Tiempo después los servicios del ferrocarril fueron desmantelados y la estación y su entorno quedaron allá abajo en total abandono y olvido, como si fuesen los vestigios de una extraña ciudad muerta e imaginaria. Los niños de la ciudad solíamos jugar ahí entre los rieles abandonados donde aun se sentía olor a aceite y humo. Deambulábamos libres por los espacios helados de la estación, donde nuestras voces provocaban ecos que saltaban de muro en muro. Había madera abandonada, clavos, basura, botellas y ropas tiradas, maleza entre los rieles. El rumbo era un sitio sin ley y peligroso.

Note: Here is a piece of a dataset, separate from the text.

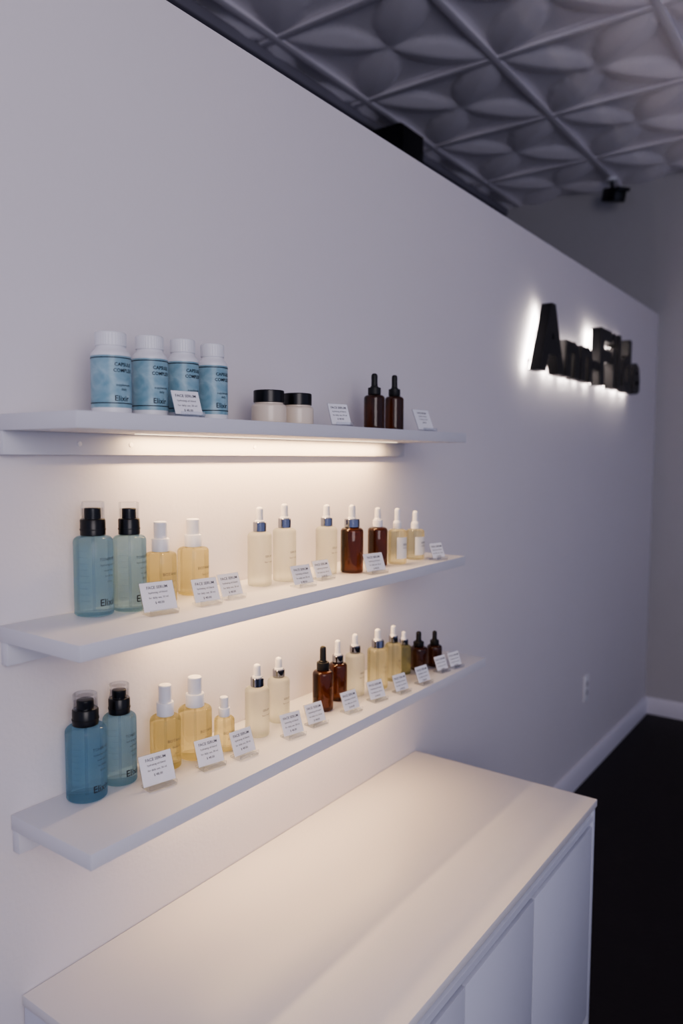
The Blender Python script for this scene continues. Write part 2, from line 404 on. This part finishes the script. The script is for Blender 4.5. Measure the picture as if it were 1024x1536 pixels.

No lejos de ahí, detrás del Teatro Fundadores, había una vieja trilladora de café que expulsaba toneladas de cisco, creando una montaña blanda que se esparcía por un precipicio donde solíamos rodar en carambolas interminables en tardes eternas de jolgorio infantil. Durante años visitar la estación de tren abandonada se convirtió en un secreto ritual al que acudíamos en los días de descanso al salir de la escuela o el colegio. También fue lugar para reuniones clandestinas o refugio para locos y pordioseros devorados por la miseria, la droga y el alcohol.
La vieja locomotora, llamada La Pichinga, estuvo allí un tiempo instalada como un monumento a la nostalgia y después fue trasladada a otro lugar. Las décadas pasaron y avenidas, edificios, túneles y puentes devoraron parques idílicos, barrios y casonas de otro tiempo cargadas de vida e historia. La modernidad arrolló con casi todo y la estación se convirtió por fortuna en universidad, un templo del saber.
El viejo edificio histórico, huella imborrable de la pujanza y ambición cultural de la ciudad, construido por la Casa Ullen Ance & Company, fue remozado y sobrevivió a la locura de sus gobernantes. Ahora el niño que fue allí alguna vez con su madre a recibir al padre entre la niebla andina, viaja por el laberinto del tiempo y escucha los ecos de las voces infantiles y el impulso magnético de aquella máquina fabulosa de fuego, hierro y humo que siempre aparecía desbocada y amenazante en la boca del túnel, después del extenuante viaje por las montañas de la cordillera.